··· DATA EXTRACT

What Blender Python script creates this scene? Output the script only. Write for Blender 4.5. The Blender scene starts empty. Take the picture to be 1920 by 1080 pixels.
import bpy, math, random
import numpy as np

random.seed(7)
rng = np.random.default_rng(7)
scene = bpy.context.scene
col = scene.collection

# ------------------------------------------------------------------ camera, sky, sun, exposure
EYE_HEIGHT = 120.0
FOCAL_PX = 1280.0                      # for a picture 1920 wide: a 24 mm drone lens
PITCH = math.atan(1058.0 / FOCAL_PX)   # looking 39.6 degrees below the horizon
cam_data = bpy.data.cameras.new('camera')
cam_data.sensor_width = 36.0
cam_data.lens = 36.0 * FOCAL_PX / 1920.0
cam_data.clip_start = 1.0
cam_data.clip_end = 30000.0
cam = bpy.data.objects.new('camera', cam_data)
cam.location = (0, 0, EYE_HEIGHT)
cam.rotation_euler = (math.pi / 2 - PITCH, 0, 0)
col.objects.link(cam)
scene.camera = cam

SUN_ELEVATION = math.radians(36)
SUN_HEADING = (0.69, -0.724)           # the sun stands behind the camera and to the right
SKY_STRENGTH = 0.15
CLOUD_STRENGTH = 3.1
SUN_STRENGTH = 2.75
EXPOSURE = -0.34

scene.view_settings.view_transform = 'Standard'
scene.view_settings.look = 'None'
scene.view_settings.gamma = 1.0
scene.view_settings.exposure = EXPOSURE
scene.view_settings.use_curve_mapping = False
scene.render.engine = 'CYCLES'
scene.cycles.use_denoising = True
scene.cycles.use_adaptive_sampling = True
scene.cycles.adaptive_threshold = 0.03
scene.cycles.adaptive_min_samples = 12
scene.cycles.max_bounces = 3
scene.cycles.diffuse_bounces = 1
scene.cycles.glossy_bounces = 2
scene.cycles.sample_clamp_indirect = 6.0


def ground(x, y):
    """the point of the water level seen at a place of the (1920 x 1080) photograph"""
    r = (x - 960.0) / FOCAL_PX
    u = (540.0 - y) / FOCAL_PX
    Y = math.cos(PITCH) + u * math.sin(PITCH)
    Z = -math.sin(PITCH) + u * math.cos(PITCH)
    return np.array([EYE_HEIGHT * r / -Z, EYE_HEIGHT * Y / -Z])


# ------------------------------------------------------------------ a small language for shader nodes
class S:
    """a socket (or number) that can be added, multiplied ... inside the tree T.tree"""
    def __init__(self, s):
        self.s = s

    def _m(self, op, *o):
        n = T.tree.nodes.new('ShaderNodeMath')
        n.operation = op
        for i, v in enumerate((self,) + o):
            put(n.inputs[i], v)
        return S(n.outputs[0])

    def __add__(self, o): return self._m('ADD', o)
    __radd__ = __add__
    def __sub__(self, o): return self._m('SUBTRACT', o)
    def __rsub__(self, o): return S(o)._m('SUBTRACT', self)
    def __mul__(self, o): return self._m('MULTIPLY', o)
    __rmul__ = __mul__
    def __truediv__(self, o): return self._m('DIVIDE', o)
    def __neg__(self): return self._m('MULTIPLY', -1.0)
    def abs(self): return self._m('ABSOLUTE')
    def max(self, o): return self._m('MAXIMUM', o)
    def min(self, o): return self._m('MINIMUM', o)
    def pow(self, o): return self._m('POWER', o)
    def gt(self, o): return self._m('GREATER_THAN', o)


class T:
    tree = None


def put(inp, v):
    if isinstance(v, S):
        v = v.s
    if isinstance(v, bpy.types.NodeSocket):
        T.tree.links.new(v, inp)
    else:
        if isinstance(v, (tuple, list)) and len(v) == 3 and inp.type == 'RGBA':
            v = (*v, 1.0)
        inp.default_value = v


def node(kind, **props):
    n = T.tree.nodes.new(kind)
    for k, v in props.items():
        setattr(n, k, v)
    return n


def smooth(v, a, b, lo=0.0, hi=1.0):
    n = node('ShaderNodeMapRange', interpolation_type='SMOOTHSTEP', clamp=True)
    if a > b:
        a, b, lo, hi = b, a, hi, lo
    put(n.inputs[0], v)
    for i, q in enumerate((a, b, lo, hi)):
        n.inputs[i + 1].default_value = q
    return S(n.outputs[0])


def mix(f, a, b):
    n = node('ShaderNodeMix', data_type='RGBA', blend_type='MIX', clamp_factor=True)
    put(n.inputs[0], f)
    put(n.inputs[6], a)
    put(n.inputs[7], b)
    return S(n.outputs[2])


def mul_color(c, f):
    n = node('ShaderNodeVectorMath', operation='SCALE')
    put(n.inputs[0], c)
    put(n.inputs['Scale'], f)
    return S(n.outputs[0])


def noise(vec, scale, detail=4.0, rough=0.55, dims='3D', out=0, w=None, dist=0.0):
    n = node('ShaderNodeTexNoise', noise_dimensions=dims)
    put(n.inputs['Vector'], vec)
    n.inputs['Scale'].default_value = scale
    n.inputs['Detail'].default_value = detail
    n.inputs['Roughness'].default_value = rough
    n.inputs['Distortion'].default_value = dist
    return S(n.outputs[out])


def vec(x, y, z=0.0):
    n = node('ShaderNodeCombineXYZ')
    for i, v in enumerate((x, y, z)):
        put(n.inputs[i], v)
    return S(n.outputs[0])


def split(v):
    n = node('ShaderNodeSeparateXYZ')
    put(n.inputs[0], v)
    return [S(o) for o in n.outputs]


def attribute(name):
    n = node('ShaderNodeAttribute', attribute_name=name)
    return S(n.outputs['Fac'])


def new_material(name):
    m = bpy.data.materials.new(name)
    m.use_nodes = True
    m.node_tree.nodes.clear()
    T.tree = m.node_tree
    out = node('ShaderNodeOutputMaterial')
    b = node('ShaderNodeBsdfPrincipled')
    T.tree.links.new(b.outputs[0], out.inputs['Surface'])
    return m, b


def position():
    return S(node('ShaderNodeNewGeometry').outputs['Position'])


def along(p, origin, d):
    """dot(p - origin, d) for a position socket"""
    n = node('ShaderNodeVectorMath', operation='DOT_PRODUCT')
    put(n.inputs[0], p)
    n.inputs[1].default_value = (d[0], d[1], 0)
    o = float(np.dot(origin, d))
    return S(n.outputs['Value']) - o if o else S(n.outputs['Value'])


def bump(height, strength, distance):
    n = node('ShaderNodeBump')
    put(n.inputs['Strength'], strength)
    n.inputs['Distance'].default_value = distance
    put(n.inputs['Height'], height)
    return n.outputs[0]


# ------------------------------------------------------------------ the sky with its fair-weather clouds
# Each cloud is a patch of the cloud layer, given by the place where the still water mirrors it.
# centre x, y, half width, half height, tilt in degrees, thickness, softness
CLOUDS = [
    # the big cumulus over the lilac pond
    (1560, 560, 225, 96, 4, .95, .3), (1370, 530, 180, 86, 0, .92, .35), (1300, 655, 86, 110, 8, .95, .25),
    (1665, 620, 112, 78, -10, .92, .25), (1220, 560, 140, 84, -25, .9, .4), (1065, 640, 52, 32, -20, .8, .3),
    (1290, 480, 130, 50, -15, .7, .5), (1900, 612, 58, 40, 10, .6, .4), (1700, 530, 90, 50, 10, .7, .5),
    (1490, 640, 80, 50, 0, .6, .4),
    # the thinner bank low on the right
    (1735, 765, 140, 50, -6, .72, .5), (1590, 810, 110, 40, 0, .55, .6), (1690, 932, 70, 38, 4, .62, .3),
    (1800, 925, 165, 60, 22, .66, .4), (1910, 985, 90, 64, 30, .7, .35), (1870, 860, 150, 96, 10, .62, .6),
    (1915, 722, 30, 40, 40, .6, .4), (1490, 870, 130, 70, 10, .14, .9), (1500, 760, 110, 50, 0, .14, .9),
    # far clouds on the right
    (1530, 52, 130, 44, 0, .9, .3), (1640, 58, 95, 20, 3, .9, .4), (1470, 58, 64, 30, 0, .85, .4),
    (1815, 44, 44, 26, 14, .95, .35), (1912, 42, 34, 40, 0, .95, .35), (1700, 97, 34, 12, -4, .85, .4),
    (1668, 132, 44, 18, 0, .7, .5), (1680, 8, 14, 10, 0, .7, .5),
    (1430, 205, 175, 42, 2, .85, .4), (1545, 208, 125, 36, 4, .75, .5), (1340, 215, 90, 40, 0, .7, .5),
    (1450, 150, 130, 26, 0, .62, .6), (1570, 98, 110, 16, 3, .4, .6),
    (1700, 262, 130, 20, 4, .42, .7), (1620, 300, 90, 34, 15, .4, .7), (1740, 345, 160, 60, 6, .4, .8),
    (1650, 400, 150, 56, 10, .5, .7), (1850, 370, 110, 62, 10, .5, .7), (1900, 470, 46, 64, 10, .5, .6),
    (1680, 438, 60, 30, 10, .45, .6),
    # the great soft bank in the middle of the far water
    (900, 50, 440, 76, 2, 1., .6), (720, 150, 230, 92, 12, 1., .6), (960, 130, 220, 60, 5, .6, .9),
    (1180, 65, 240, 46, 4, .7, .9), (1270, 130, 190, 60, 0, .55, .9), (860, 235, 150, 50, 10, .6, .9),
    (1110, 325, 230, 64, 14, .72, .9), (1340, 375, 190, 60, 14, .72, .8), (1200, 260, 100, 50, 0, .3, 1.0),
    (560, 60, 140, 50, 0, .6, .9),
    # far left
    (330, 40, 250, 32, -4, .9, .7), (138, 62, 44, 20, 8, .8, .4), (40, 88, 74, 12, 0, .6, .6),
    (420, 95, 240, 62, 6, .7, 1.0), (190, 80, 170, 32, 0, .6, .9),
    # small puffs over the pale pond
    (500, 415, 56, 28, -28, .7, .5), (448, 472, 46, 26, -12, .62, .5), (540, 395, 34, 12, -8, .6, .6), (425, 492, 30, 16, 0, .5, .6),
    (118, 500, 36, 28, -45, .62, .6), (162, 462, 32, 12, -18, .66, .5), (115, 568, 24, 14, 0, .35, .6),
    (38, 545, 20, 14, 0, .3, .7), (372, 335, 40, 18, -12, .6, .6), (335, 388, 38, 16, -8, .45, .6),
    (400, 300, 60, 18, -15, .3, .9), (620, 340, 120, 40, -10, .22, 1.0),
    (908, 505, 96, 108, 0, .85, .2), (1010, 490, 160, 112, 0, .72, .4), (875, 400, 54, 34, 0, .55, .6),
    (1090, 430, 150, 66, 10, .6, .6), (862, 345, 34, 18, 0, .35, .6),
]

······

WHAT IS NEEDED: Lines from the start of the material above through the line containing "EXPOSURE = -0.34" are to be duplicated exactly, and only those.

RESULT OF THE TASK:
What Blender Python script creates this scene? Output the script only. Write for Blender 4.5. The Blender scene starts empty. Take the picture to be 1920 by 1080 pixels.
import bpy, math, random
import numpy as np

random.seed(7)
rng = np.random.default_rng(7)
scene = bpy.context.scene
col = scene.collection

# ------------------------------------------------------------------ camera, sky, sun, exposure
EYE_HEIGHT = 120.0
FOCAL_PX = 1280.0                      # for a picture 1920 wide: a 24 mm drone lens
PITCH = math.atan(1058.0 / FOCAL_PX)   # looking 39.6 degrees below the horizon
cam_data = bpy.data.cameras.new('camera')
cam_data.sensor_width = 36.0
cam_data.lens = 36.0 * FOCAL_PX / 1920.0
cam_data.clip_start = 1.0
cam_data.clip_end = 30000.0
cam = bpy.data.objects.new('camera', cam_data)
cam.location = (0, 0, EYE_HEIGHT)
cam.rotation_euler = (math.pi / 2 - PITCH, 0, 0)
col.objects.link(cam)
scene.camera = cam

SUN_ELEVATION = math.radians(36)
SUN_HEADING = (0.69, -0.724)           # the sun stands behind the camera and to the right
SKY_STRENGTH = 0.15
CLOUD_STRENGTH = 3.1
SUN_STRENGTH = 2.75
EXPOSURE = -0.34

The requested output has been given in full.